Arguably Mai Zetterling’s most autobiographical film, THE GIRLS depicts a trio of female artists attempting to balance their professional careers, domestic lives, and political convictions in pursuit of creative and personal integrity. Harriet Andersson, Bibi Andersson, and Gunnel Lindblom play actors who struggle to satisfy the demands of both the stage and their families while starring in a production of Lysistrata. When a hostile audience rejects their interpretation of Aristophanes’s radical portrayal of female solidarity, the women dissolve the boundaries between art and life in an act of defiance that raises profound questions about the relationship between representational performance and social responsibility.

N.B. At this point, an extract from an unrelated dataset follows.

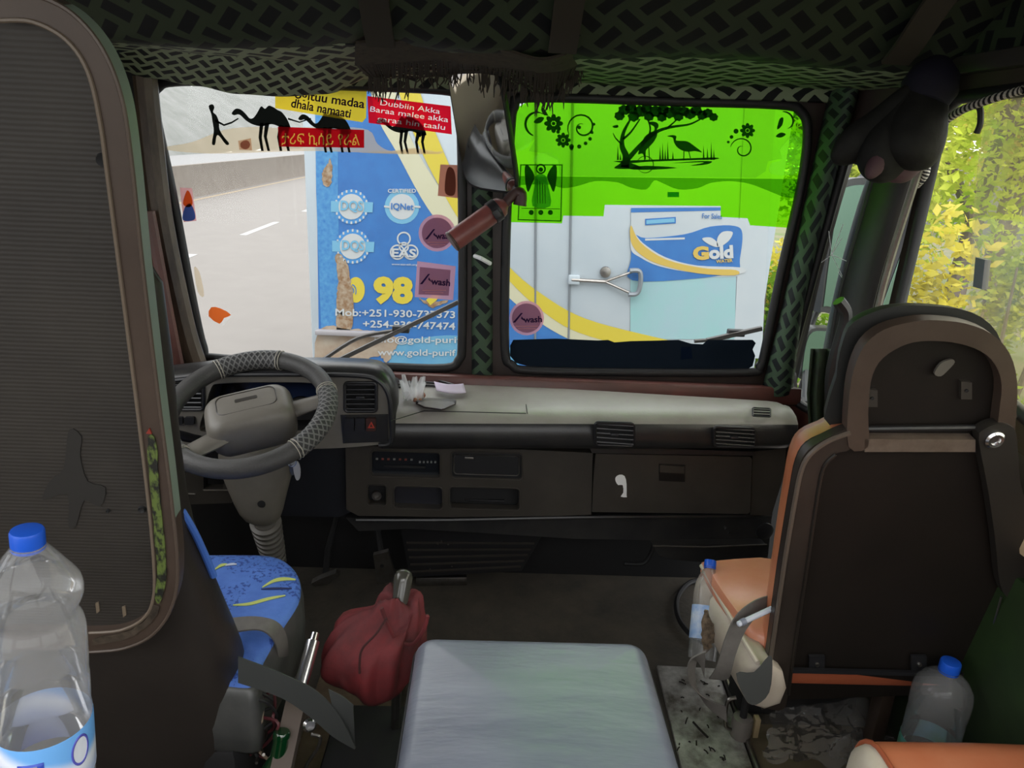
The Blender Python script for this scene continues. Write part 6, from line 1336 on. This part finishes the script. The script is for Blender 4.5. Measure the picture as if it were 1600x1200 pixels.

“Zetterling’s militantly sardonic humor, simultaneously leery of women’s acceptance of their oppression and hopeful of their potential for change, provides an awareness of the film’s frequent ludicrousness that both lightens and sharpens her critique.” Slant

“Through a moment in the lives of three women, we sense what it means to be a woman. What a verbal account can only poorly show is the art with which Mai Zetterling tells her story. All the images have multiple dimensions, the theatrical scenes reflect real life, and this touches on the dreams which brings us back to reality. Ironic and comic, this film moves us by the beauty of its landscapes, its poetry and above all the subtle tenderness with which we are shown the feminine faces. It is a great success and I hope that many will see it – men and women – to discover its seductions.” Simone de Beauvoir, Le Monde

Part of Directed by Mai Zetterling, four new restorations by the Swedish actor and director, famed for her collaborations with Ingmar Bergman, Nicolas Roeg, and Ken Loach. Co-presented with the National Nordic Museum.